Continue walking south and you’ll end up at the Wawel Castle. It has been the residence of the country’s royalty for centuries. It’s a huge complex and my jaw dropped when I caught a glimpse of the cathedral from afar— it’s that beautiful. The castle has an interesting mix of architectural styles from different periods. None of the pictures I took gave it justice. It’s free to roam around the castle grounds, but if you want to go inside some of the buildings you’d have to pay. The price would depend on which ones you want to check out. The cheapest ones only cost 7 Zloty, while the most expensive one costs 25 Zloty. That’s cheap, but it could pile up if you want to go inside several buildings. Entrance is free on certain days though. From April to October, entrance is free on Mondays from 9:30 AM to 1 PM. From November to March, entrance is free every Sunday from 10 AM to 4 PM.

Right next to the castle is the Vistula Boulevard, where lots of locals hang out. There are several restaurants and cafes by the Vistula River so it’s a great place to unwind after sightseeing.

For food, all the locals I’ve met were recommending Polish Dumplings. Those are real cheap and filling but I’m not really a fan. I’ve tried several varieties and I thought they were just okay.

Polish Dumplings

Nightlife in Krakow is a lot of fun though. The fact that alcohol is real cheap pretty much guarantees a party atmosphere everywhere. I joined the official pub crawl since a friend was promoting it and i thought we got a pretty good deal. For only about 50 Zloty (around 13 USD) you get one hour of unlimited drinks at the first stop and free VIP entries with welcome shots at the other stops.
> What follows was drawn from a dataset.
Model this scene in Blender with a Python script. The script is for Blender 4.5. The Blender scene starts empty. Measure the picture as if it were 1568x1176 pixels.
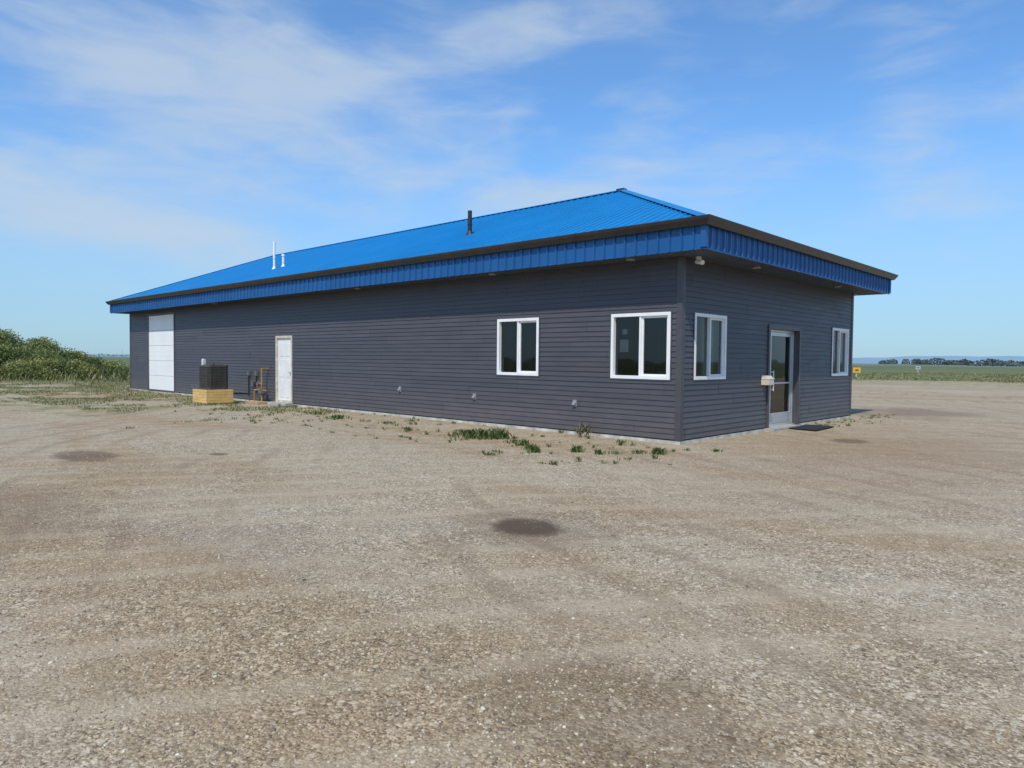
import bpy, math, random
import numpy as np
from mathutils import Matrix, Vector
random.seed(3); rng=np.random.default_rng(5)
D=bpy.data; S=bpy.context.scene
COL=S.collection
# ---------------------------------------------------------------- helpers
def mesh_obj(name, verts, faces, mats, fm=None, parent=None, smooth=False):
    me=D.meshes.new(name); me.from_pydata([tuple(v) for v in verts],[],[tuple(f) for f in faces])
    if not isinstance(mats,(list,tuple)): mats=[mats]
    for m in mats: me.materials.append(m)
    if fm is not None: me.polygons.foreach_set('material_index',fm)
    if smooth: me.polygons.foreach_set('use_smooth',[True]*len(me.polygons))
    me.update(); o=D.objects.new(name,me); COL.objects.link(o)
    if parent: o.parent=parent
    return o
def np_mesh(name, V, F, mat, parent=None, shade=None, smooth=False):
    """V (n,3), F (m,k) arrays"""
    me=D.meshes.new(name); n=len(V); m,k=F.shape
    me.vertices.add(n); me.vertices.foreach_set('co',V.astype(np.float32).ravel())
    me.loops.add(m*k); me.loops.foreach_set('vertex_index',F.astype(np.int32).ravel())
    me.polygons.add(m); me.polygons.foreach_set('loop_start',np.arange(0,m*k,k,dtype=np.int32))
    me.polygons.foreach_set('loop_total',np.full(m,k,dtype=np.int32))
    if smooth: me.polygons.foreach_set('use_smooth',np.ones(m,dtype=bool))
    me.materials.append(mat); me.update(calc_edges=True); me.validate()
    if shade is not None:
        a=me.attributes.new('shade','FLOAT','POINT'); a.data.foreach_set('value',shade.astype(np.float32))
    o=D.objects.new(name,me); COL.objects.link(o)
    if parent: o.parent=parent
    return o
def empty(name,loc=(0,0,0)):
    o=D.objects.new(name,None); COL.objects.link(o); o.location=loc; return o
BF=[(0,3,2,1),(4,5,6,7),(0,1,5,4),(1,2,6,5),(2,3,7,6),(3,0,4,7)]
def boxv(lo,hi):
    x0,y0,z0=lo;x1,y1,z1=hi
    return [(x0,y0,z0),(x1,y0,z0),(x1,y1,z0),(x0,y1,z0),(x0,y0,z1),(x1,y0,z1),(x1,y1,z1),(x0,y1,z1)]
class MB:
    def __init__(s): s.v=[];s.f=[];s.m=[]
    def add(s,v,f,mi=0):
        b=len(s.v); s.v+=list(v); s.f+=[tuple(b+i for i in q) for q in f]; s.m+=[mi]*len(f)
    def box(s,lo,hi,mi=0):
        lo2=[min(a,b) for a,b in zip(lo,hi)];hi2=[max(a,b) for a,b in zip(lo,hi)]
        s.add(boxv(lo2,hi2),BF,mi)
    def cyl(s,p0,p1,r0,r1=None,n=14,mi=0,cap=True):
        r1=r0 if r1 is None else r1
        p0=Vector(p0);p1=Vector(p1);d=(p1-p0).normalized()
        a=d.orthogonal().normalized();b=d.cross(a)
        v=[]
        for p,r in((p0,r0),(p1,r1)):
            for i in range(n):
                t=2*math.pi*i/n; v.append(tuple(p+a*math.cos(t)*r+b*math.sin(t)*r))
        f=[(i,(i+1)%n,n+(i+1)%n,n+i) for i in range(n)]
        if cap: f+=[tuple(range(n))[::-1],tuple(range(n,2*n))]
        s.add(v,f,mi)
    def obj(s,name,mats,parent=None,bevel=0,smooth=False):
        o=mesh_obj(name,s.v,s.f,mats,s.m,parent,smooth)
        if bevel:
            b=o.modifiers.new('bev','BEVEL');b.width=bevel;b.segments=2;b.limit_method='ANGLE'
        return o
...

Krakow is definitely a must visit for anyone traveling around Europe. There are so many beautiful sights, and they are all relatively close to each other. Everything is also cheap too which is always a plus. The nightlife is awesome too, so you’re gonna have a blast if you’re looking to party. Krakow has something to offer for everyone, it would be a sin to skip this place if you’re anywhere near the area.